Brief:
Starting at the first line of the listing below, repeat each line up to and including the one containing "COL=S.collection". Leave out pictures.
· · · ·
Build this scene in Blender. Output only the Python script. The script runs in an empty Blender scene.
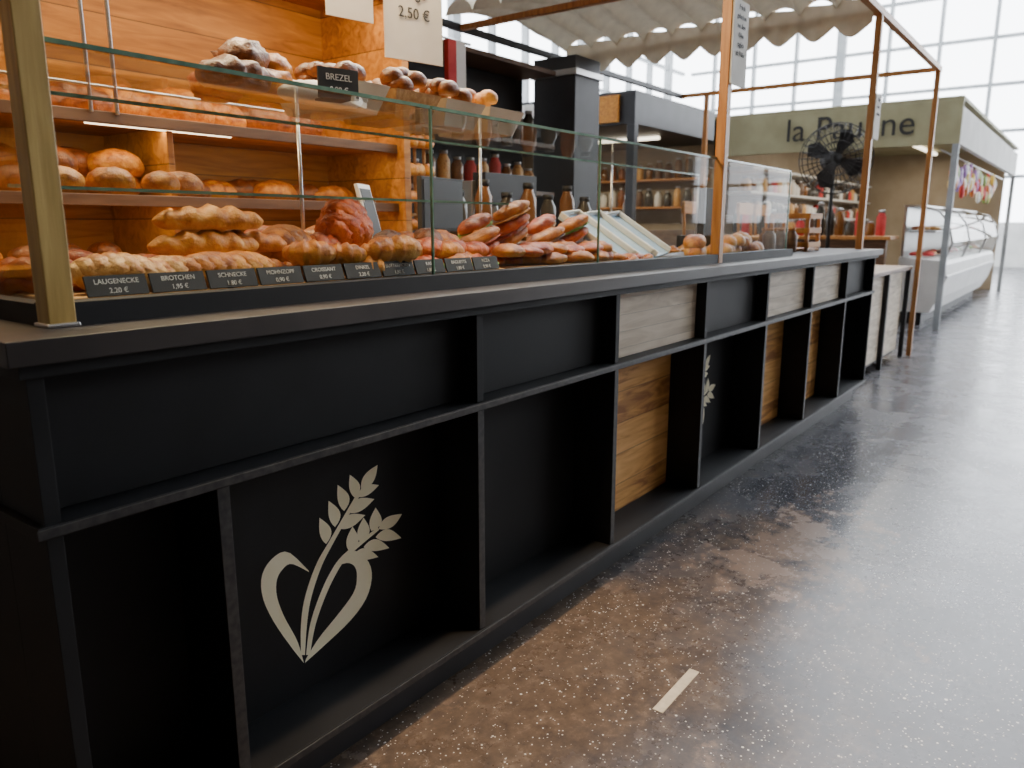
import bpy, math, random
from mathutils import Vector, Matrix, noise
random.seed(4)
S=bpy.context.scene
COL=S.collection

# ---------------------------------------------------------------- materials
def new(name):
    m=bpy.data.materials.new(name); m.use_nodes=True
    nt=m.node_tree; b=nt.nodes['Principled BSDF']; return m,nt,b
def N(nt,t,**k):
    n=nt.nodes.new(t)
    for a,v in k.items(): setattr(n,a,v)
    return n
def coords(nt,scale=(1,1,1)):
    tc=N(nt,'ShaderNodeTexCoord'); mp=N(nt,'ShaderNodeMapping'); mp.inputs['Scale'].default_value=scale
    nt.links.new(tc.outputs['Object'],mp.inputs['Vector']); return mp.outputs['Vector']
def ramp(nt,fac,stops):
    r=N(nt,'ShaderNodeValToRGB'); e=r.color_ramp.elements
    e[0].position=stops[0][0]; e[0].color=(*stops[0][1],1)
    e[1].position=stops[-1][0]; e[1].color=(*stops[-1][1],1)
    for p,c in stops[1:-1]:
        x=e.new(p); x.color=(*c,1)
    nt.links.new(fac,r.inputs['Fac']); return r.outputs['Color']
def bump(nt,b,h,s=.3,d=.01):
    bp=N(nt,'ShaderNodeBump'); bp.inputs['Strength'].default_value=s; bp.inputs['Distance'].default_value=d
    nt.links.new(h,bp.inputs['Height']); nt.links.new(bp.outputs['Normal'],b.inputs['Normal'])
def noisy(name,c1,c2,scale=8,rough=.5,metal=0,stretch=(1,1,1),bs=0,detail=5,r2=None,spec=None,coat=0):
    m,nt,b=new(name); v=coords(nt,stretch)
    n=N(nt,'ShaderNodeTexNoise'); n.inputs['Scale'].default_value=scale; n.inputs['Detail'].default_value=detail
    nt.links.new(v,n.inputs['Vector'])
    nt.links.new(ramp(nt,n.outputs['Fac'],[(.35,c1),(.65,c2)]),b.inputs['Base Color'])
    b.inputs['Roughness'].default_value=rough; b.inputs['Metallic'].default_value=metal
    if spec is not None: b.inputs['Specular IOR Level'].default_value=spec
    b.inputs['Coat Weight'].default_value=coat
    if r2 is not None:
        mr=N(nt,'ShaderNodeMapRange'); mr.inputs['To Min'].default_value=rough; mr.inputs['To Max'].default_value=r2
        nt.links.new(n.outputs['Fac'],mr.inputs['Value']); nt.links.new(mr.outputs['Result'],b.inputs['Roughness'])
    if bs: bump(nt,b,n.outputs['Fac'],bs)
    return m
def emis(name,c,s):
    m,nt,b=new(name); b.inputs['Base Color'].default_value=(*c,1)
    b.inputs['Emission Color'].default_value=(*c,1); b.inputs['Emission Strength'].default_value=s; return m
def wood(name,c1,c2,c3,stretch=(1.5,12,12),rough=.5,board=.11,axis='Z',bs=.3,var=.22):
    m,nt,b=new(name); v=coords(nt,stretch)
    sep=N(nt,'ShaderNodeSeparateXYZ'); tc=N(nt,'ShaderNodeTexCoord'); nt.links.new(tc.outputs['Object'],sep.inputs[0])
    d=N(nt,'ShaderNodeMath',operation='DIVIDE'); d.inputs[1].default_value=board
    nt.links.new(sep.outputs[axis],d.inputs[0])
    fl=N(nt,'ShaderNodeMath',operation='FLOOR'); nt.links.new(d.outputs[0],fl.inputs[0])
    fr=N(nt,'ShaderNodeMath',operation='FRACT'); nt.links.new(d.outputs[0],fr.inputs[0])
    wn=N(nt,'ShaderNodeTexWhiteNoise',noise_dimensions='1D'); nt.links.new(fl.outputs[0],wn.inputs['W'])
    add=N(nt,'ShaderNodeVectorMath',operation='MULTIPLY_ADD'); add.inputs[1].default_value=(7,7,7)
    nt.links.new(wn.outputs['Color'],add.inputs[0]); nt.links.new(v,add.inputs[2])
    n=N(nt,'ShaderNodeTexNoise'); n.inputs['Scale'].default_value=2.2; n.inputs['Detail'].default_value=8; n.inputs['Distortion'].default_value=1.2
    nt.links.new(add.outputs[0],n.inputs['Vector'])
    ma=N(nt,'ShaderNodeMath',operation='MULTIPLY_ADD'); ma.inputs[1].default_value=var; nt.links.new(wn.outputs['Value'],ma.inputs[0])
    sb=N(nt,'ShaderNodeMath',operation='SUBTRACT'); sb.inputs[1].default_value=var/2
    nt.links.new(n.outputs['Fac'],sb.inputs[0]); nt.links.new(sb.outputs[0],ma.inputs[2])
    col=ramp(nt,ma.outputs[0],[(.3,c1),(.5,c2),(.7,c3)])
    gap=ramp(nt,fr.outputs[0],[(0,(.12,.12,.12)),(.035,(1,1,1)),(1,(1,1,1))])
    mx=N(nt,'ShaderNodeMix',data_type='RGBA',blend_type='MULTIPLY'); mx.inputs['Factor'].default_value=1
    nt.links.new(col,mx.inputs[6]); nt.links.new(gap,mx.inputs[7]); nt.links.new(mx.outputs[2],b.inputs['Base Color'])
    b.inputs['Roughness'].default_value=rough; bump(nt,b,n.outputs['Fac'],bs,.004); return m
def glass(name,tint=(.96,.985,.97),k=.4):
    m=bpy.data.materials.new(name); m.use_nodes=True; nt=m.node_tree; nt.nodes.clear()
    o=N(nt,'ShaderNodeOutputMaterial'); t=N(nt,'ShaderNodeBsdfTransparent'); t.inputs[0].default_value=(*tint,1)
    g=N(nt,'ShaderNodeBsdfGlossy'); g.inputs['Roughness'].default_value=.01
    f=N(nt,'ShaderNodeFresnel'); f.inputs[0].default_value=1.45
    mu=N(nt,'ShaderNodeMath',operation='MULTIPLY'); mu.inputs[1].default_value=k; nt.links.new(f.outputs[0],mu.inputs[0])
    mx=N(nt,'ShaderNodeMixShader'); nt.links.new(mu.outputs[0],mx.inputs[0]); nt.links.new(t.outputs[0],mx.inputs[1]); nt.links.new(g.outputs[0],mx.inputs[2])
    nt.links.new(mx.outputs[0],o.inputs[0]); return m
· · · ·
Response below:
Build this scene in Blender. Output only the Python script. The script runs in an empty Blender scene.
import bpy, math, random
from mathutils import Vector, Matrix, noise
random.seed(4)
S=bpy.context.scene
COL=S.collection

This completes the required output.